→ Information shown
::::::

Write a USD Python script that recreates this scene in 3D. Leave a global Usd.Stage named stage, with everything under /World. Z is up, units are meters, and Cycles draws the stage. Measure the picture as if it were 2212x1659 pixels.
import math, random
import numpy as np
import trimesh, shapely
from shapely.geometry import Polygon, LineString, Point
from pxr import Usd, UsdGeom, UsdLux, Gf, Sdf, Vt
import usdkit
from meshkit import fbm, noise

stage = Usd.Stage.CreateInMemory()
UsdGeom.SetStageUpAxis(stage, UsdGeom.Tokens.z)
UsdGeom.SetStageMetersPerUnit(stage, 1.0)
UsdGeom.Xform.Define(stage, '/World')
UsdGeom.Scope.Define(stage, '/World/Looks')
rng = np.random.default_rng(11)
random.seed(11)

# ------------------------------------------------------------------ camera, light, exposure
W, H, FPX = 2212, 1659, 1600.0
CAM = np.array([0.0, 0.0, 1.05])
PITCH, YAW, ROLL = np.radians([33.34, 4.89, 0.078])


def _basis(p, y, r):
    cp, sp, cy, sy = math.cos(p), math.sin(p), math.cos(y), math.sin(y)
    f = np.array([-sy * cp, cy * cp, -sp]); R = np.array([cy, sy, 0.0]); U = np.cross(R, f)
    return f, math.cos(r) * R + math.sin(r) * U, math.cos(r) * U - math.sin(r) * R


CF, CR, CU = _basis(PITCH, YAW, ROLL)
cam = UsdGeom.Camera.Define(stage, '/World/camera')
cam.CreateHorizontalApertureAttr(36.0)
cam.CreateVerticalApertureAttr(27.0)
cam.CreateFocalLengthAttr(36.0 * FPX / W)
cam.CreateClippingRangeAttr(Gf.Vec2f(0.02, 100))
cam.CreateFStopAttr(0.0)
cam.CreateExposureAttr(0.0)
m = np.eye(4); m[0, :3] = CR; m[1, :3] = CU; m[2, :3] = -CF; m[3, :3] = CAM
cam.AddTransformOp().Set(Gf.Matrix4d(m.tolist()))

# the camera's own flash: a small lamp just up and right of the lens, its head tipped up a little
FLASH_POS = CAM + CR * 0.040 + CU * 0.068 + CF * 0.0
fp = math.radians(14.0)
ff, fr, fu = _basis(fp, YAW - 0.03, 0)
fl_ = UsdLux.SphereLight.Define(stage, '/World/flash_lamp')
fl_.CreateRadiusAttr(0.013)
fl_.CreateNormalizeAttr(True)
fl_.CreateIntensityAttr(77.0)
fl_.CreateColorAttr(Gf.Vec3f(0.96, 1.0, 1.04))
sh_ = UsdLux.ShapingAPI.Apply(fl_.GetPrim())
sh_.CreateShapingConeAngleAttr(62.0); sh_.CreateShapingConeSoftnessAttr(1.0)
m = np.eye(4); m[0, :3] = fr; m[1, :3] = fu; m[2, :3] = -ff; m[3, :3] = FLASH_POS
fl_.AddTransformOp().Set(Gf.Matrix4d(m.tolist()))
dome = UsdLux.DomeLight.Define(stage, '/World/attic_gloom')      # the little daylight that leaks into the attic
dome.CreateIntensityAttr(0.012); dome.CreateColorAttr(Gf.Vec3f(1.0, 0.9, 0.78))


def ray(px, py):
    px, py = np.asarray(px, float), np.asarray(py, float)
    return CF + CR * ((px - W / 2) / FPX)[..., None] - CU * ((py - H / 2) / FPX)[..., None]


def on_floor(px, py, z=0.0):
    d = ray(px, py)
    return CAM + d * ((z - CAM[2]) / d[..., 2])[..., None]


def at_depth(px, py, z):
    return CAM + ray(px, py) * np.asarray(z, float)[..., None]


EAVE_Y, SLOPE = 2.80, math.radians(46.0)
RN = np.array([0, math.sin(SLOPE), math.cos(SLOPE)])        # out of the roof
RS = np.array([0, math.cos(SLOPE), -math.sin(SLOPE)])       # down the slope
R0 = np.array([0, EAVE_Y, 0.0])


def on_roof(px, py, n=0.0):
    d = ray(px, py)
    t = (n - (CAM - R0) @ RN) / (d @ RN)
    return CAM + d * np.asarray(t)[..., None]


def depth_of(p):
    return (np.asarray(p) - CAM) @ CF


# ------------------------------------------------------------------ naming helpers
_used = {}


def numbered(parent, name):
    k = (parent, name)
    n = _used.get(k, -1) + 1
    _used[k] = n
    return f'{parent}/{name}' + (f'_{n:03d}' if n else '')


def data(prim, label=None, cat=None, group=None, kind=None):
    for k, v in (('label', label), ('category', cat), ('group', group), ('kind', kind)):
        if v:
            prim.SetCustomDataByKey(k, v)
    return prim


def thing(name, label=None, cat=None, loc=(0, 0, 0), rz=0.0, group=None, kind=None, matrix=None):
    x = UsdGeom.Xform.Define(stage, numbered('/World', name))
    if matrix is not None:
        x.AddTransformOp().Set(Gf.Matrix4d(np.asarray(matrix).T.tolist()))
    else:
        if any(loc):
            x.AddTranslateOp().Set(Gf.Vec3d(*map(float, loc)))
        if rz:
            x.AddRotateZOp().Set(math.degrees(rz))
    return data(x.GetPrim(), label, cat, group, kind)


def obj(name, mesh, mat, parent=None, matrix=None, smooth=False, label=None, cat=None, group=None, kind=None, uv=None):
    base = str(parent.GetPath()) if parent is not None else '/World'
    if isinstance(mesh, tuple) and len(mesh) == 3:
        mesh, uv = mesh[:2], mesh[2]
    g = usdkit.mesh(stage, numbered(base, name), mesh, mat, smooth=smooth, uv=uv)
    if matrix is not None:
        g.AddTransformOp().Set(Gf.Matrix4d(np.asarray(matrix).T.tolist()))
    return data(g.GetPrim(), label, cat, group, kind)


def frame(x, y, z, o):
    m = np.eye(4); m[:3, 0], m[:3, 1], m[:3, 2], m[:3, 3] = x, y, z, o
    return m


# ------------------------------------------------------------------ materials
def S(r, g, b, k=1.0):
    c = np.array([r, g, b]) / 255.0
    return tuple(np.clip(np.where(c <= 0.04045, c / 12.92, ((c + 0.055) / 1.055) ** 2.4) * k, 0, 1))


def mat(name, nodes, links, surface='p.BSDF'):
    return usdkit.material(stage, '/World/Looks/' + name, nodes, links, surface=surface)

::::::

→ Exercise instructions
Exactly as written, please reproduce the lines from the first line of the data to the line containing "from meshkit import fbm, noise", inclusive, and nothing else.

→ Solution for this task
Write a USD Python script that recreates this scene in 3D. Leave a global Usd.Stage named stage, with everything under /World. Z is up, units are meters, and Cycles draws the stage. Measure the picture as if it were 2212x1659 pixels.
import math, random
import numpy as np
import trimesh, shapely
from shapely.geometry import Polygon, LineString, Point
from pxr import Usd, UsdGeom, UsdLux, Gf, Sdf, Vt
import usdkit
from meshkit import fbm, noise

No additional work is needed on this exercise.